§ **STATED GOAL**:
Extract the data exactly, missing nothing.

---------- DATASET EXTRACT ----------

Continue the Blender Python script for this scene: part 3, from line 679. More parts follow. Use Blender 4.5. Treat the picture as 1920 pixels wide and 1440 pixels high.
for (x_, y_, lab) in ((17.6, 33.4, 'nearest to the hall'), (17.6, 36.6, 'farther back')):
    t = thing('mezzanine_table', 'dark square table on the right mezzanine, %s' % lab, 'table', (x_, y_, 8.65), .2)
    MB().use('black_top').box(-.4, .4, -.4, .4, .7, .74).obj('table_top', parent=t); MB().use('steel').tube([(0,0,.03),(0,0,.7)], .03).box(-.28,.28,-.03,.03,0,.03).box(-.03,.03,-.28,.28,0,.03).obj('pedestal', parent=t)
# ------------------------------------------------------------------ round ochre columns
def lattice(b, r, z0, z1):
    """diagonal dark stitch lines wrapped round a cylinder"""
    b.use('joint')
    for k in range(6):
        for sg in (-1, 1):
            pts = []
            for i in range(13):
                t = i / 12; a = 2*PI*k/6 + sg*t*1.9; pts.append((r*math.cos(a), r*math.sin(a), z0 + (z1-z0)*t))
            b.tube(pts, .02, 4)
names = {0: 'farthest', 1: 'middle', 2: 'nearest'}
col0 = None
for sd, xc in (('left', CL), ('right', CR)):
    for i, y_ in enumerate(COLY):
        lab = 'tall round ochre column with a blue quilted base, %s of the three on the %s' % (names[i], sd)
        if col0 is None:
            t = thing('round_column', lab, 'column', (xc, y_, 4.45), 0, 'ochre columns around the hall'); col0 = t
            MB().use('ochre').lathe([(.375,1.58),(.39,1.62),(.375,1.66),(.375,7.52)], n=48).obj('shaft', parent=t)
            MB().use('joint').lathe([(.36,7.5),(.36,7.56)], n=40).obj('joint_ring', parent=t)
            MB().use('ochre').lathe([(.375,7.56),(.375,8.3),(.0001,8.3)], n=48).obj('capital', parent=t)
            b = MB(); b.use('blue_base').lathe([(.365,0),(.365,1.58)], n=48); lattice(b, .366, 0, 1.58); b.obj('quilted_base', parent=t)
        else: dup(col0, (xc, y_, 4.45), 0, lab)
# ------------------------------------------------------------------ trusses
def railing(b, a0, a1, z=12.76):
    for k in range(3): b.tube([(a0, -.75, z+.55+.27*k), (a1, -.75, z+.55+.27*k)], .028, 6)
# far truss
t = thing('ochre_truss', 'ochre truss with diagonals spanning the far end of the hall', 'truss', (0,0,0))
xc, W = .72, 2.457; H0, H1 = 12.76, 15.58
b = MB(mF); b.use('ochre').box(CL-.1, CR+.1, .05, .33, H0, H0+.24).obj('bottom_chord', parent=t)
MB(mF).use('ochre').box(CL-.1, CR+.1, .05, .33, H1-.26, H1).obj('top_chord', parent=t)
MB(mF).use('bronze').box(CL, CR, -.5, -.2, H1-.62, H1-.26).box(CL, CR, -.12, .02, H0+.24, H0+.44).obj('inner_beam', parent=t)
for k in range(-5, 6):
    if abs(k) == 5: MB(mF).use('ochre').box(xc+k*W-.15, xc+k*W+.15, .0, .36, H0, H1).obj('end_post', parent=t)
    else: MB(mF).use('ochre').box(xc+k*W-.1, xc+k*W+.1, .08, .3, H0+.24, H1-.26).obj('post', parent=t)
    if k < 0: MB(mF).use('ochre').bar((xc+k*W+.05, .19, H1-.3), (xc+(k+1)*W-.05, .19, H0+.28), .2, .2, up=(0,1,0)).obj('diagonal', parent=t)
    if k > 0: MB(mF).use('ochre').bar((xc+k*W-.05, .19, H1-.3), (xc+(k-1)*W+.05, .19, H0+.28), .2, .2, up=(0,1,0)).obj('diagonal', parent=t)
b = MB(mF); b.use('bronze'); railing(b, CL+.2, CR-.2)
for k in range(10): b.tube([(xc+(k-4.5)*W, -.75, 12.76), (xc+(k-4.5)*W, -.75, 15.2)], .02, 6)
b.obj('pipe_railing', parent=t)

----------

§ **WRITTEN RESPONSE**:
Continue the Blender Python script for this scene: part 3, from line 679. More parts follow. Use Blender 4.5. Treat the picture as 1920 pixels wide and 1440 pixels high.
for (x_, y_, lab) in ((17.6, 33.4, 'nearest to the hall'), (17.6, 36.6, 'farther back')):
    t = thing('mezzanine_table', 'dark square table on the right mezzanine, %s' % lab, 'table', (x_, y_, 8.65), .2)
    MB().use('black_top').box(-.4, .4, -.4, .4, .7, .74).obj('table_top', parent=t); MB().use('steel').tube([(0,0,.03),(0,0,.7)], .03).box(-.28,.28,-.03,.03,0,.03).box(-.03,.03,-.28,.28,0,.03).obj('pedestal', parent=t)
# ------------------------------------------------------------------ round ochre columns
def lattice(b, r, z0, z1):
    """diagonal dark stitch lines wrapped round a cylinder"""
    b.use('joint')
    for k in range(6):
        for sg in (-1, 1):
            pts = []
            for i in range(13):
                t = i / 12; a = 2*PI*k/6 + sg*t*1.9; pts.append((r*math.cos(a), r*math.sin(a), z0 + (z1-z0)*t))
            b.tube(pts, .02, 4)
names = {0: 'farthest', 1: 'middle', 2: 'nearest'}
col0 = None
for sd, xc in (('left', CL), ('right', CR)):
    for i, y_ in enumerate(COLY):
        lab = 'tall round ochre column with a blue quilted base, %s of the three on the %s' % (names[i], sd)
        if col0 is None:
            t = thing('round_column', lab, 'column', (xc, y_, 4.45), 0, 'ochre columns around the hall'); col0 = t
            MB().use('ochre').lathe([(.375,1.58),(.39,1.62),(.375,1.66),(.375,7.52)], n=48).obj('shaft', parent=t)
            MB().use('joint').lathe([(.36,7.5),(.36,7.56)], n=40).obj('joint_ring', parent=t)
            MB().use('ochre').lathe([(.375,7.56),(.375,8.3),(.0001,8.3)], n=48).obj('capital', parent=t)
            b = MB(); b.use('blue_base').lathe([(.365,0),(.365,1.58)], n=48); lattice(b, .366, 0, 1.58); b.obj('quilted_base', parent=t)
        else: dup(col0, (xc, y_, 4.45), 0, lab)
# ------------------------------------------------------------------ trusses
def railing(b, a0, a1, z=12.76):
    for k in range(3): b.tube([(a0, -.75, z+.55+.27*k), (a1, -.75, z+.55+.27*k)], .028, 6)
# far truss
t = thing('ochre_truss', 'ochre truss with diagonals spanning the far end of the hall', 'truss', (0,0,0))
xc, W = .72, 2.457; H0, H1 = 12.76, 15.58
b = MB(mF); b.use('ochre').box(CL-.1, CR+.1, .05, .33, H0, H0+.24).obj('bottom_chord', parent=t)
MB(mF).use('ochre').box(CL-.1, CR+.1, .05, .33, H1-.26, H1).obj('top_chord', parent=t)
MB(mF).use('bronze').box(CL, CR, -.5, -.2, H1-.62, H1-.26).box(CL, CR, -.12, .02, H0+.24, H0+.44).obj('inner_beam', parent=t)
for k in range(-5, 6):
    if abs(k) == 5: MB(mF).use('ochre').box(xc+k*W-.15, xc+k*W+.15, .0, .36, H0, H1).obj('end_post', parent=t)
    else: MB(mF).use('ochre').box(xc+k*W-.1, xc+k*W+.1, .08, .3, H0+.24, H1-.26).obj('post', parent=t)
    if k < 0: MB(mF).use('ochre').bar((xc+k*W+.05, .19, H1-.3), (xc+(k+1)*W-.05, .19, H0+.28), .2, .2, up=(0,1,0)).obj('diagonal', parent=t)
    if k > 0: MB(mF).use('ochre').bar((xc+k*W-.05, .19, H1-.3), (xc+(k-1)*W+.05, .19, H0+.28), .2, .2, up=(0,1,0)).obj('diagonal', parent=t)
b = MB(mF); b.use('bronze'); railing(b, CL+.2, CR-.2)
for k in range(10): b.tube([(xc+(k-4.5)*W, -.75, 12.76), (xc+(k-4.5)*W, -.75, 15.2)], .02, 6)
b.obj('pipe_railing', parent=t)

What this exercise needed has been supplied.